Fed member Kashkari says he supports another 50bps reduction in interest rates by the end of this year, which is in line with the median projection in the Fed’s latest ‘dot-plot’. He believes the risk of a “rapid further weakening of the labour market” is greater that the risk of  “a large upside inflation surprise”, noting that economic cycles show that “when labour markets weaken, they can weaken quickly and non-linearly.”

ECB’s Stournaras says the central bank is in “a good equilibrium” in terms of interest rates – which is the consistent message coming from ECB members – and that “it would take a substantial change in our outlook to change our position.” The ECB latest forecasts show inflation in the Euro area is expected to run close to, albeit slightly below, the 2% target over the next couple of years.

 

The Day Ahead

It is very quiet today in terms of economic data today with consumer confidence in the Euro area the only release of note. As mentioned, flash PMIs for September are due in the main economies tomorrow, while a final estimate of US third-quarter GDP is scheduled for Thursday ahead of the PCE inflation data on Friday.

 

Author: Brian Cuddy
Tel: 1800 30 30 03 / +353 (0)1 790 0000

19 Sep 2025

Today's Talking Points 19.09.2025

Market Commentary

The dollar remains on the front foot for now as it extends its post-Fed meeting gains. The Bank of England MPC left policy on hold yesterday, as expected, and remains cautious about the prospects for further rate cuts, which also came as no surprise to markets. Retail sales data released in the UK a short while ago matched the consensus forecast, but public sector borrowing data, released as well, were worse than expected. The latter is weighing on sterling, which has weakened to around £0.8715 against the euro and to $1.3515 against the dollar. The euro is well off its week’s highs against the US currency, trading at about $1.1775 this morning.

 

Yesterday’s Events

US bond yields nudged up further yesterday, having spiked higher following Wednesday’s Fed meeting, increasing by 2-4bps across the curve. German and UK yields played catch-up with the jump in US yields, increasing by 5-8bps in the 10- and 30-year areas of the curve. Equity markets had a positive session, with European stocks rallying by 1.5% and the S&P 500 in the US closing at new record highs on the back of gains of around half a percent.

According to this morning’s UK data, public sector net borrowing was £18.0 billion in August, £3.5 billion more than in August 2024 and the highest August borrowing for five years. Borrowing for the first five months of the current financial year (April-August) was £83.8 billion, some £16 billion ahead of the corresponding period of 2024. Meanwhile, retail sales volumes rose for a third consecutive month in August, increasing by 0.5% from June, though spending over the June-August period was still slightly lower than in the three months to May.

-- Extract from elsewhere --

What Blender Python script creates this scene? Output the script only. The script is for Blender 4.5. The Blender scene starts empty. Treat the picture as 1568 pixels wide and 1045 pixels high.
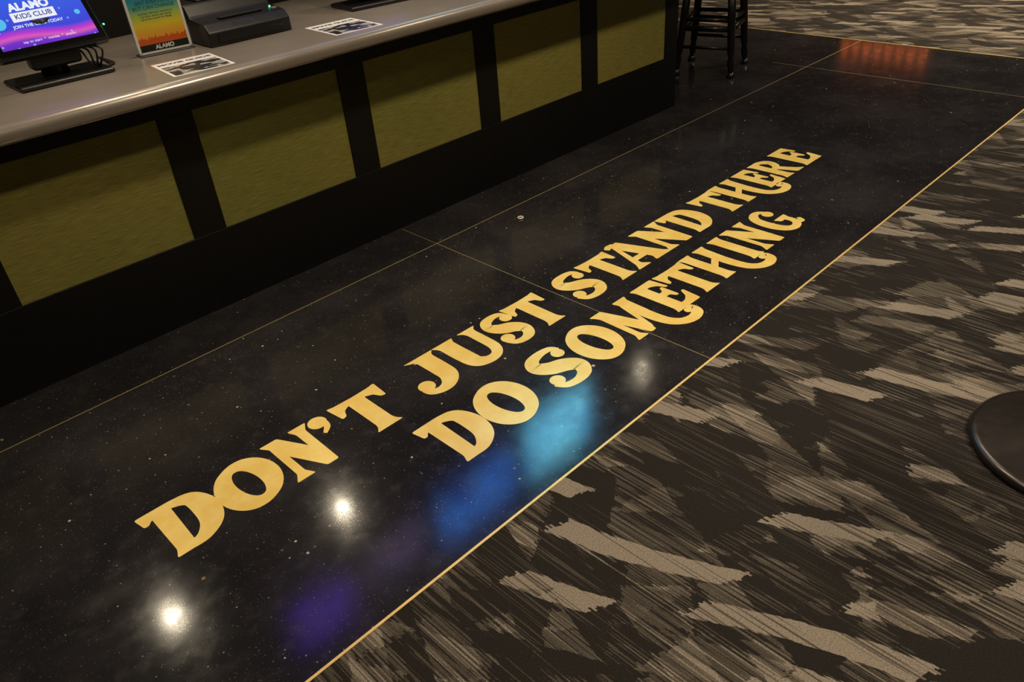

The Bank of England MPC voted 7-2 to keep interest rates unchanged at 4% with the two dissenters voting for a 25bps cut to 3.75%. The MPC remains cautious about the outlook for further rate cuts, saying “the timing and pace of future reductions in the restrictiveness of policy will depend on the extent to which underlying disinflationary pressures continue to ease.” The MPC also voted to reduce the Bank’s stock of gilts by £70bn during Oct 25-Sept 26, with active gilt sales of £21bn (though the share of long-dated bond sales will be reduced).

 

The Day Ahead

It is a quiet end to the week in terms of economic data with little or nothing of note due for release today.